О таком же хаосе, или кавардаке, рассказывает и А.Ф. Кони в своих «Воспоминаниях», кусочек которых передает как раз вечер злополучной премьеры «Чайки». А.Ф. Кони написал Чехову письмо, в котором, чтобы утешить его оскорбленное авторское самолюбие, напоминал ему, что еще худшие примеры бывали в истории. Так, на первом представлении «Руслана и Людмилы» Глинки шикали не только из публики, но и из оркестра сами музыканты.

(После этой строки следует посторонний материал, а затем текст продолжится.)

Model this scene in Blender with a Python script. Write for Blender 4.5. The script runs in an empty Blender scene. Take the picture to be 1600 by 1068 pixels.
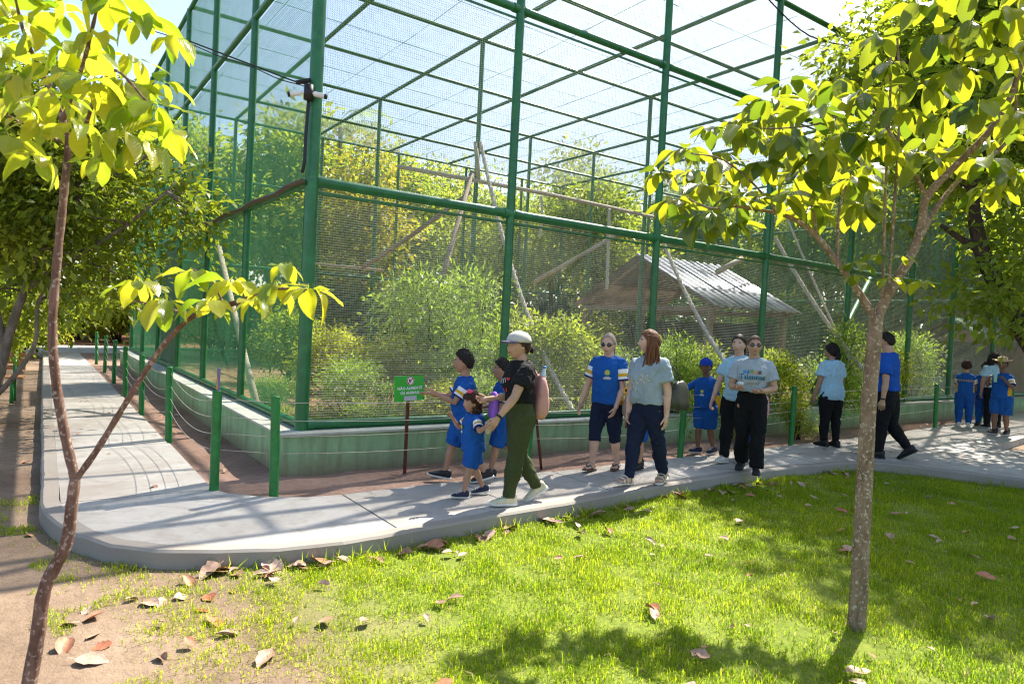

Когда же часть театра потребовала вызвать несчастного композитора, то он не знал, что ему делать, а находившийся с ним вместе в директорской ложе начальник 3-го отделения, генерал Дубельт, во всеуслышание сказал ему: «Иди, иди, Михаил Иванович, Христос больше твоего страдал».
В сборнике, среди «затерявшихся» маленьких рассказов Чехова, не вошедших ни в одно из полных собраний его сочинений, находим небольшую театральную рецензию Чехова, точнее — юбилейную заметку, посвященную 50-летию знаменитого И.В. Самарина. Вообще, если порыться в старых «Осколках», то можно найти целый ряд театральных мелочей Чехова, и они заняты: в них вскрывается подлинное отношение Чехова к театру и к актерам — его современникам.
Примечания
А.П. Чехов. Затерянные произведения, неизданные письма, воспоминания. Библиография под ред. М. Беляева и А.С. Долинина. Из-во «Атеней». Лнг., 1925 г.
1. Л.С. Мизинова — «Лика», как называет ее в письмах А.П. Чехов. Т.Л. Щепкина-Куперник свидетельствует, что Чехов был очень увлечен «Ликой», которая отвечала на его сильное чувство только дружбой. В тоне чеховских писем к «Лике» и о «Лике» звучит, сквозь покров нарочитой и моментами грубоватой шутливости, что-то очень глубокое, затаенное и печальное.